Housing squeeze pressures RV parks

As worries about rising inflation grow more widespread, the most obvious remedy is rarely mentioned: provide more things for people to buy. And one of the most obvious “things” in short supply is affordable housing.

Inflation is the result of too much money chasing too few goods, so a common government response when inflation heats up is to rein in the money supply. Money, after all, is something over which government has the most direct control. But an alternative response is to increase the supply of goods. That’s harder, because the government’s influence on goods production is more indirect, but it almost certainly is the healthier response overall.

What brings this to mind is the appalling–and growing–shortage of affordable housing in the U.S. The National Association of Relators this month said the nation is short 6.8 million housing units, due to a 20-year-long slowdown in housing construction, and most of what’s being built is on the high end of the market. The steady decline in housing construction feeds into a vicious circle, in which fewer people–especially including retirees–can afford to move, so they stay put. Then, when changing business or economic trends require workers to relocate, the housing available to them is both over-priced and in short supply.

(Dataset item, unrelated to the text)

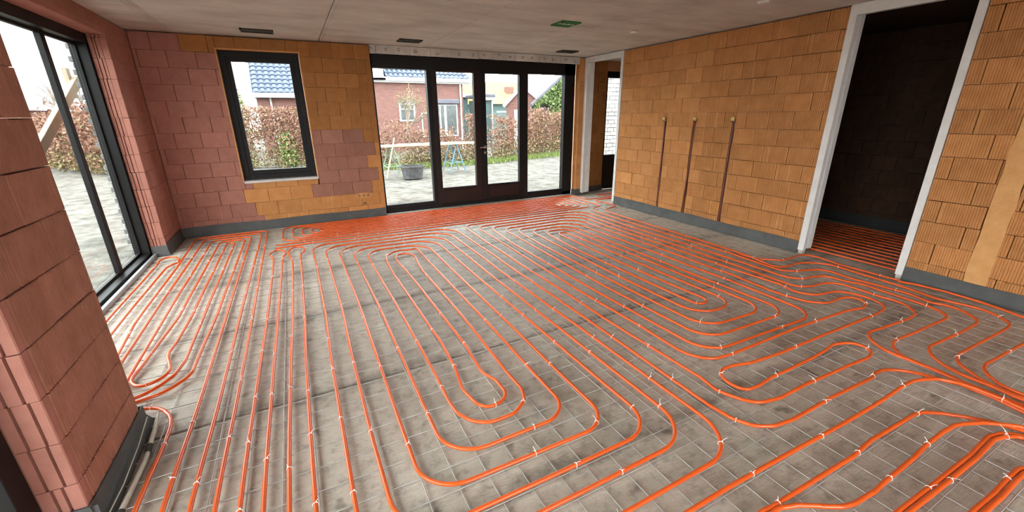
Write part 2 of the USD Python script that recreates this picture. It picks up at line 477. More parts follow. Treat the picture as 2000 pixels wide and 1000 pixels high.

A leading example of this phenomenon, ironically, is Elkhart, Indiana, in and around which more than 80% of all U.S. RVs are manufactured. Last month, Elkhart was tagged by The Wall Street Journal and realtor.com as the nation’s “best emerging housing market,” which is investor-speak for “get in now because prices are about to go through the roof.” Indeed, with a median price for houses of just $232,250, the local housing market is starting from a relatively low base–while the booming RV construction industry means demand for additional workers, and therefore for additional housing, is high and going higher. Indeed, as one local reporter noted this month, “almost two-thirds of the buyers in the Elkhart area were not locals.”

While prices for Elkhart housing have started exploding, the economic engine behind much of that growth–the RV manufacturing industry–is likewise in high gear, on course to crank out a record-breaking 600,000 or so units this year alone. Those recreational vehicles, in turn, are being snatched up not just by that segment of the public that puts the emphasis on “recreational,” but by that segment of the public that can’t find, or can’t afford, conventional housing.

So, for example, Austin, Texas, is facing a housing squeeze in part because Tesla has moved its headquarters there and also is nearing completion of a “gigafactory” that will employ up to 10,000 low- and middle-skill workers. Paid an average of less than $50,000 a year in a city where the average home price is now $525,000, those workers also will be scrambling to find an affordable place to live–and the area’s trailer courts and RV parks are gearing up to accommodate at least some of them. One predictable outcome: the cost of staying in an RV park will be bumped up considerably.

Such housing price inflation is a nationwide phenomenon, not confined just to Elkhart or Austin, and is indicative not of too much money but of inadequate supply. Increasing the supply of middle-income housing would not only meet people’s basic need for shelter at a cost they can afford, but would relieve the pressure on recreational facilities that never were intended to be this century’s version of Hoovervilles.